HOUSTON - There are the personnel packages, multiple-receiver sets, no-huddle and two-minute offenses, but the Carolina Panthers' best chance of winning the Super Bowl tonight against the New England Patriots is by outmuscling them at the line of scrimmage.

As complicated as NFL head coaches and coordinators make football seem, the game is usually won in its simplest form: running the ball, and stopping the run.

If Carolina beats New England, it won't be an upset. The Patriots probably will win because they have the most balanced team in the NFL, and their quarterback, Tom Brady, can make more plays than Carolina's Jake Delhomme. But the Panthers' strength up front is a concern.

"Any time you can go into places like St. Louis and Philadelphia, beat them physically and win, then it's a cause for concern," said Patriots cornerback Ty Law. "We know what they want to do, and they know what they want to do. Something has to give."

Carolina center Jeff Mitchell has been in this situation before. When the Ravens beat the New York Giants in the January 2001 Super Bowl, he started for the Ravens with guards Mike Flynn and Edwin Mulitalo, and tackles Harry Swayne and Jonathan Ogden.

He sees a lot of similarities between that group and his new linemates (guards Jeno James and Kevin Donnalley, and tackles Jordan Gross and Todd Steussie).

Both teams ran to the left more because they are more physical there as opposed to more finesse on the right. Both teams had overpowering left guards (James for the Panthers; Mulitalo for the Ravens) and Pro Bowl-caliber left tackles (Steussie and Ogden).

The Ravens' missing component in 2000 was 240-pound running back Jamal Lewis. The Panthers' missing component in 2003 has been 230-pound halfback Stephen Davis.

"We have no one like J.O. [Ogden]. He is a freak, and Steussie looks up to him," Mitchell said. "He has got to be getting bored because he never gets challenged. But our left guard is a beast just like he was in Baltimore. With both groups, you couldn't say we were huge, you couldn't say we were small, but you knew going into the game we were going to run the ball."

But there are differences. Carolina's running game is more sophisticated. The Panthers run the same plays over and over, but use different formations and personnel groups. The Ravens used to run basically stretch plays, but the Panthers run counters and inside and outside traps. They use a lot of motion and pull guards, tackles and centers.

And they are committed to running the ball, having been only one of six teams to run more than they threw this season. As the season wore on, the Panthers threw less and less each game, with only 14 passes in the conference championship against the Eagles.

"We ran the ball well in Baltimore, but like any offensive coordinator, if it's not working, we got away from it," Mitchell said. "It's not that way here.
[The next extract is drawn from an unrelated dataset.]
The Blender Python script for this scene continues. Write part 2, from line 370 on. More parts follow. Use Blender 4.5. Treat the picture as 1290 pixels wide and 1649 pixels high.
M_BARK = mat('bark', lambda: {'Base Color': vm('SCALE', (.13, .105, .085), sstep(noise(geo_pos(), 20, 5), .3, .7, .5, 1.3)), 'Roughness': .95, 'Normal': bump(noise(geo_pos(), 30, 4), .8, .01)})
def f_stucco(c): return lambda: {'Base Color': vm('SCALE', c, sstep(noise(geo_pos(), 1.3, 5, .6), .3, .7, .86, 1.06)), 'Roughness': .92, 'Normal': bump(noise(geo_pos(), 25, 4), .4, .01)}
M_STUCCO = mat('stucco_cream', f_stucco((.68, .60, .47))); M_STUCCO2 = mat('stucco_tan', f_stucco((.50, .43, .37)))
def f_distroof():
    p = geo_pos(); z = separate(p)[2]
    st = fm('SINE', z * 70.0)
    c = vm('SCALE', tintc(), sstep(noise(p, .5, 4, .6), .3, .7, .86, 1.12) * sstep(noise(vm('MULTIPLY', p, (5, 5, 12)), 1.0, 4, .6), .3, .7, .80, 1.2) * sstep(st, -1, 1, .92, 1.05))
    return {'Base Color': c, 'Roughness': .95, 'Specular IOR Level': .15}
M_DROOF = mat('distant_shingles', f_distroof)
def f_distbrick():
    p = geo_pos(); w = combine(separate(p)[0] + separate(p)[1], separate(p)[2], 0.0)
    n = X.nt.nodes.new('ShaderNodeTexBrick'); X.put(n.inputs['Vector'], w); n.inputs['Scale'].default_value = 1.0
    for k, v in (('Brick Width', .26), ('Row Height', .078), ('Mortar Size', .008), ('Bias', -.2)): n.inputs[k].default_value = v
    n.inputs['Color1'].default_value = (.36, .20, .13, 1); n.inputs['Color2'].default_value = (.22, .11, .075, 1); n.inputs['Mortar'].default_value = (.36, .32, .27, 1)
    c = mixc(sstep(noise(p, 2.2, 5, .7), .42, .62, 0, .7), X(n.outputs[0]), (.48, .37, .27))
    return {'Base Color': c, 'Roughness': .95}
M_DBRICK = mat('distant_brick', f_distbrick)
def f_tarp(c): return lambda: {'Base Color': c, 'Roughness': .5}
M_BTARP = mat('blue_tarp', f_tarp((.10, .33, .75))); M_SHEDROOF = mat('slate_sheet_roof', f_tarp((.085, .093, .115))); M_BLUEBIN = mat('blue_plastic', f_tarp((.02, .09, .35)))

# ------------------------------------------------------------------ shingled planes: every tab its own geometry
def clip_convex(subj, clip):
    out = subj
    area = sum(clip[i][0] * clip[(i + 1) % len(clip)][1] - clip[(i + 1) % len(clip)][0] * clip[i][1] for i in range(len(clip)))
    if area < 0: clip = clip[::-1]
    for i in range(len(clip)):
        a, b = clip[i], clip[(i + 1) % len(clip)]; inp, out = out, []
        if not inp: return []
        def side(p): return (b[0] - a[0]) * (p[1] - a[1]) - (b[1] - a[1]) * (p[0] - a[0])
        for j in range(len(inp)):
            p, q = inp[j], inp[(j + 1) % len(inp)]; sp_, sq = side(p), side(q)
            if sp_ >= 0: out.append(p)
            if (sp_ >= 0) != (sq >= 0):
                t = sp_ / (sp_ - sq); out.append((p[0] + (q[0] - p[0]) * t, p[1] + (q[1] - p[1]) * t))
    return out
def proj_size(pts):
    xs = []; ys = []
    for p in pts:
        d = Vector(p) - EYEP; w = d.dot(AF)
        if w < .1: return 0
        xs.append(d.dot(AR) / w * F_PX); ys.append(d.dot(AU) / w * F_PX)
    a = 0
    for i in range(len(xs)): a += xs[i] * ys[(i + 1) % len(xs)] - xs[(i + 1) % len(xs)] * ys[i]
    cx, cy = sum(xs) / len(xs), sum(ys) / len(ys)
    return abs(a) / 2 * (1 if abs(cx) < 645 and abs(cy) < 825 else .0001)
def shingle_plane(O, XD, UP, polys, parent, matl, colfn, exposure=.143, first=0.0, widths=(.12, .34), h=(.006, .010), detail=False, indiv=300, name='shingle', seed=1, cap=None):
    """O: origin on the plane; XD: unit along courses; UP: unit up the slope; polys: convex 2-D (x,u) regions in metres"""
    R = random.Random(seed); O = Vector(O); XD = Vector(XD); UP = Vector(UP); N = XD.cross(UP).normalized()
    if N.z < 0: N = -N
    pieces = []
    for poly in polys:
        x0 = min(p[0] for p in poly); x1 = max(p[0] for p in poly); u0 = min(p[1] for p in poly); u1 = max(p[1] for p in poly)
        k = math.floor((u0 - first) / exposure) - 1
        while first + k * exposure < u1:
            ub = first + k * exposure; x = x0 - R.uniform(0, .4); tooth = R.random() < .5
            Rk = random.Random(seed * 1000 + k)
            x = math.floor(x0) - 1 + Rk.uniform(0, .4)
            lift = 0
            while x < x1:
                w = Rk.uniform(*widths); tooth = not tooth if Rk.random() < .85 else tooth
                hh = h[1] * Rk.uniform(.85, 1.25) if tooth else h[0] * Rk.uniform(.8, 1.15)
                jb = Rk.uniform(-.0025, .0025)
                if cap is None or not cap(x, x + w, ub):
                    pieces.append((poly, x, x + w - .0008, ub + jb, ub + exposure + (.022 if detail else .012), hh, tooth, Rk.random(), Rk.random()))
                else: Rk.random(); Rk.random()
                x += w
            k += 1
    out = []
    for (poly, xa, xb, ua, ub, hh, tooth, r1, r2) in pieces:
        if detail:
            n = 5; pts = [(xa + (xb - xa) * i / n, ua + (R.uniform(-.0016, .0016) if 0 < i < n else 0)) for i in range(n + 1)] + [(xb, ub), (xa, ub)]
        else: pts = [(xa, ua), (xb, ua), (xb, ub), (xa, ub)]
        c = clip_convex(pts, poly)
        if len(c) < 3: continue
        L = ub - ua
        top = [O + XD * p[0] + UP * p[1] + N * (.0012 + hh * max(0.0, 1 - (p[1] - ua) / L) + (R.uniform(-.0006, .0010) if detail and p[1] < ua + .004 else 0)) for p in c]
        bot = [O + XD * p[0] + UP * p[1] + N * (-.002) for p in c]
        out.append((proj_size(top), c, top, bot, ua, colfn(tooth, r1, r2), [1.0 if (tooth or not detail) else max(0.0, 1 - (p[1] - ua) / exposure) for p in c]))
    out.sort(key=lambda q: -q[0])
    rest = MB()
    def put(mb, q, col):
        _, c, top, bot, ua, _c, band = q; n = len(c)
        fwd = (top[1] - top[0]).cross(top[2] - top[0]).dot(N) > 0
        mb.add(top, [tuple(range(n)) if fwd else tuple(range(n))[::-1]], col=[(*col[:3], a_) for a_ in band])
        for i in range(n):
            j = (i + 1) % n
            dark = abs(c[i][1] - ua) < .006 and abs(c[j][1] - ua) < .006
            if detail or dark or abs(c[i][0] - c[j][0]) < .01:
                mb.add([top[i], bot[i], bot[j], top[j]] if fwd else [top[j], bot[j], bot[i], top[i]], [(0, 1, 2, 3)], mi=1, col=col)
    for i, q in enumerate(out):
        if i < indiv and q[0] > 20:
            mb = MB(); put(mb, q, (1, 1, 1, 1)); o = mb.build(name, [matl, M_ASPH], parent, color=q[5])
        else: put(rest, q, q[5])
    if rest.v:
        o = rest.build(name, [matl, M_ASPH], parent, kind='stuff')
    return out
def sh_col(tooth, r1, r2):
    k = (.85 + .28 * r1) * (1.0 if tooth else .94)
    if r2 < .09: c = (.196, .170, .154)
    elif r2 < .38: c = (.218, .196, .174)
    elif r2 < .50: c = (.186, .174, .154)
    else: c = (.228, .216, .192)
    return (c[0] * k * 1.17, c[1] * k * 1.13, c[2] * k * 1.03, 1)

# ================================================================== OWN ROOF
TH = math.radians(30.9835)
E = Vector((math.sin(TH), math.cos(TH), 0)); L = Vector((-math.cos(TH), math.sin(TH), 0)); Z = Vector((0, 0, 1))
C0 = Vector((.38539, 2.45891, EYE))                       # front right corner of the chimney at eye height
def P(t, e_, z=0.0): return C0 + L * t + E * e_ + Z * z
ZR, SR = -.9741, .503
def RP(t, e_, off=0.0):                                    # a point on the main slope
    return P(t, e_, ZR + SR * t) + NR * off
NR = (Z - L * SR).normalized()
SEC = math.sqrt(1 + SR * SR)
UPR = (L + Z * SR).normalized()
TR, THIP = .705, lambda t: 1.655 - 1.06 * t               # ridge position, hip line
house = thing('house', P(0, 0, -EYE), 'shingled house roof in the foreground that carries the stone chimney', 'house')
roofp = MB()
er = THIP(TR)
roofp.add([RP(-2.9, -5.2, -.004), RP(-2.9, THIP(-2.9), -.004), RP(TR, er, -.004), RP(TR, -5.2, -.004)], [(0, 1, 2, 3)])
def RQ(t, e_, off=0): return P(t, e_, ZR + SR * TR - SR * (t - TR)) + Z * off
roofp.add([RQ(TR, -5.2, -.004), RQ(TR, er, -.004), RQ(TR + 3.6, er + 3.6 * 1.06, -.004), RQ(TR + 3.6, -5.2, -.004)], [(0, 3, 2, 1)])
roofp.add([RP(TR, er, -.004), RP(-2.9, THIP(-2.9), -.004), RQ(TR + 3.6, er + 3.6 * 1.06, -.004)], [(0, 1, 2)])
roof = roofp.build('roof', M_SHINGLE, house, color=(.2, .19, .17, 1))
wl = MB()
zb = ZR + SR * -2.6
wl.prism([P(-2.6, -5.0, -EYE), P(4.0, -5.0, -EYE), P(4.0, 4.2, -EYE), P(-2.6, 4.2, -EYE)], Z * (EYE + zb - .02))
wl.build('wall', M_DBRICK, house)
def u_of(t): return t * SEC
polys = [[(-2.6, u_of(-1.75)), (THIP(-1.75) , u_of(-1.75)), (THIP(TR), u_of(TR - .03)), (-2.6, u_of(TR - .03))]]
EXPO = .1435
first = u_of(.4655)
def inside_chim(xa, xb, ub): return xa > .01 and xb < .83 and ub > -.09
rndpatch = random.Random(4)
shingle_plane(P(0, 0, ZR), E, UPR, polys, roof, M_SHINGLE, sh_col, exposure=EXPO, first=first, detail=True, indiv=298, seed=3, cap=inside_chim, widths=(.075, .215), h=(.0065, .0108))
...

We stick with it unless we get way down. In Baltimore, it wasn't a priority. Here, it's our bread and butter."

The Panthers, who have averaged nearly 160 yards rushing in the postseason, have a serious challenge in that New England was No. 4 against the run in the regular season. But if the Panthers can run, they keep the ball out of Brady's hands and also neutralize New England's greatest weapon, coach Bill Belichick, who can tear apart any passing offense by disguising coverages and blitz packages. He ousted Tennessee's Steve McNair and Indianapolis' Peyton Manning.
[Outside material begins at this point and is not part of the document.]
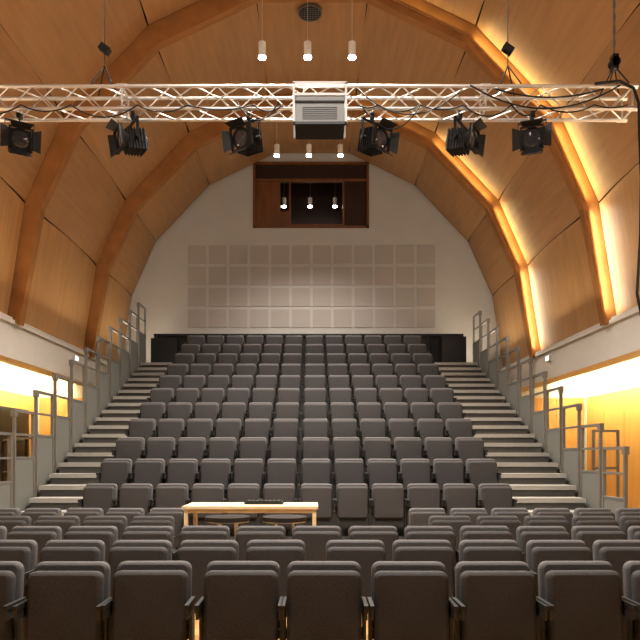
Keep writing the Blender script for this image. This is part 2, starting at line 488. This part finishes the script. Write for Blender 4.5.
# pendants
SPOTC=(1,.92,.81)
def pendant(x,y,z,zt,power):
    b=MB()
    b.cyl((0,0,-.13),(0,0,.13),.07,WHITE,20); b.cyl((0,0,.13),(0,0,.16),.07,WHITE,20,r2=.02)
    b.cyl((0,0,-.155),(0,0,-.131),.068,GLOW,20)
    b.cyl((0,0,.16),(0,0,zt-z),.003,WHITE,6)
    o=b.obj('pendant_downlight',(x,y,z))
    if power:
        light('bulb','SPOT',(x,y,z-.17),power,SPOTC,parent=o,target=(x,y,0),spot_size=math.radians(120),spot_blend=.8,shadow_soft_size=.09)
for y,z in((4.0,8.9),(8.0,8.9),(12.0,9.05),(17.0,9.55)):
    for x in(-.92,-.08,.74):
        pendant(x,y,z,10.93,1150 if y<16 else 600)
for x in(-.9,-.06,.74):  # lamps added inside the booth to stand for pendant reflections in the glass
    pendant(x,YB+.8,9.75,10.6,6)

b=MB()
b.cyl((0,0,-.06),(0,0,0),.25,PROJ,28)
b.cyl((0,0,-.07),(0,0,-.06),.22,BLACK,28)
for k in range(7):
    c=-.18+k*.06; w_=math.sqrt(max(.21**2-c*c,0)); b.box(-w_,w_,c-.006,c+.006,-.078,-.07,PROJ); b.box(c-.006,c+.006,-w_,w_,-.078,-.07,PROJ)
b.obj('ceiling_speaker',(-.04,13.6,10.86))

for x in(-5.85,5.85):
    b=MB(); s=1 if x<0 else -1
    b.box(*sorted((0,s*.06)),-.12,.12,-.07,.07,WHITE); b.box(*sorted((s*.06,s*.065)),-.1,.1,-.05,.05,SIGN)
    b.obj('emergency_light',(x,16.0,3.95))

# ---------------------------------------------------------------- architectural light
for sx,pw in((-1,28),(1,38)):  # ledge strips and area lamps added as ambient fill for the ceiling
    b=MB()
    ed=[YF+.2]+FR[1:]+[YB]
    for a,c in zip(ed[:-1],ed[1:]): b.box(*sorted((sx*5.80,sx*5.84)),a+.2,c-.2,4.205,4.235,PLAST)
    o=b.obj('added_ledge_strip')
    for y in(1.5,6.5,10.7,14.9,18.5):
        light('added_ledge_fill','AREA',(sx*5.3,y,4.3),pw,(1,.86,.66),parent=o,target=(sx*.5,y,9.5),shape='RECTANGLE',size=4.0 if y<18 else 2.4,size_y=.25)
for sx in(-1,1):
    b=MB(); b.box(*sorted((sx*6.26,sx*6.34)),YF+.5,YB-.4,3.5,3.56,WHITE)
    o=b.obj('aisle_cove_strip')
    for y in(3,8,13,17.6):
        light('aisle_led','AREA',(sx*7.4,y,3.97),(215 if sx<0 else 235) if y>10 else 120,(1,.84,.48),parent=o,target=(sx*8.5,y,3.45),shape='RECTANGLE',size=4.6,size_y=.12)
for fi,y in enumerate(FR[3:]):
    b=MB()
    pts=[]
    for a,c in list(zip(P[:-1],P[1:])):
        A=Vector((a[0],0,a[1]));C=Vector((c[0],0,c[1]));d=(C-A).normalized()
        nrm=Vector((-d.z,0,d.x)); 
        if nrm.x>0: nrm=-nrm
        m0=A+d*.15+nrm*.26; m1=C-d*.15+nrm*.26
        b.cyl(m0+Vector((0,y-.13,0)),m1+Vector((0,y-.13,0)),.018,BEAM,8)
        pts.append((m0,m1,nrm))
    o=b.obj('beam_led_strip')
    for k,(m0,m1,nrm) in enumerate(pts):
        c=(m0+m1)/2+Vector((0,y-.17,0))-nrm*.03
        dirv=(-nrm*.96+Vector((0,-.2,0))).normalized()
        l=light('beam_led','AREA',c,(17,10,9,1.5)[k],(1,.83,.46) if k else (1,.92,.74),shape='RECTANGLE',size=(m1-m0).length,size_y=.03)
        z=-dirv; xx=(m1-m0).normalized(); yy=z.cross(xx).normalized(); xx=yy.cross(z)
        l.rotation_euler=Matrix((xx,yy,z)).transposed().to_euler()
        bpy.context.view_layer.update(); l.parent=o

b=MB(); b.cyl((-3,0,0),(3,0,0),.03,ALU)
for x in(-2.5,2.5): b.box(x-.2,x+.2,-.1,.1,-.25,-.03,BLACKS); b.cyl((x,0,0),(x,0,1.5),.01,BLACKS)
o=b.obj('stage_lighting_bar',(0,-1.5,8.3))
for x in(-2.5,2.5): light('stage_lamp','SPOT',(x,-1.5,7.95),1000,(1,.93,.85),parent=o,target=(x*.3,17,5.5),spot_size=math.radians(75),spot_blend=1,shadow_soft_size=.3)

w=bpy.data.worlds.new('world'); S.world=w; w.use_nodes=True
w.node_tree.nodes['Background'].inputs[0].default_value=(.02,.018,.015,1)

# ---------------------------------------------------------------- camera
cd=bpy.data.cameras.new('camera'); co=bpy.data.objects.new('camera',cd); COL.objects.link(co)
co.location=(0,0,1.55); co.rotation_euler=(math.radians(90),0,0)
cd.sensor_width=36; cd.lens=36*650/640; cd.shift_x=8/640; cd.shift_y=136/640; cd.clip_end=100
S.camera=co
S.view_settings.view_transform='Standard'
S.view_settings.exposure=0.0
try: S.view_settings.look='Medium High Contrast'
except Exception: pass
The Patriots' main strength is in the secondary, where they have Law and fellow cornerback Tyrone Poole, who each intercepted six passes this season. The Patriots also have rookie standouts Eugene Wilson and Asante Samuel in a secondary that helped lead the league in interceptions with 29.

But what if Carolina doesn't throw? What if it can run the ball effectively and keep the Patriots off balance with rushes on third downs when New England inserts four or five specialists?

If the Patriots bring up safety Rodney Harrison in run support, then that leaves Law or Poole one-on-one with receivers Muhsin Muhammad and Steve Smith.

"In Baltimore, we won a lot of games with our defense," Mitchell said. "When you went into the locker room, you didn't feel like you did a whole lot because there wasn't much offensive production. We're playing on both sides of the ball. We have receivers and a quarterback who make plays and have brought us back late in games."

On the defensive side, the Panthers have perhaps the best line in the league. Right tackle Kris Jenkins is a stud, and he and fellow tackle Brentson Buckner can penetrate and cause problems in the middle. Both ends, Julius Peppers and Mike Rucker, are good pass rushers with Rucker having more power than Peppers.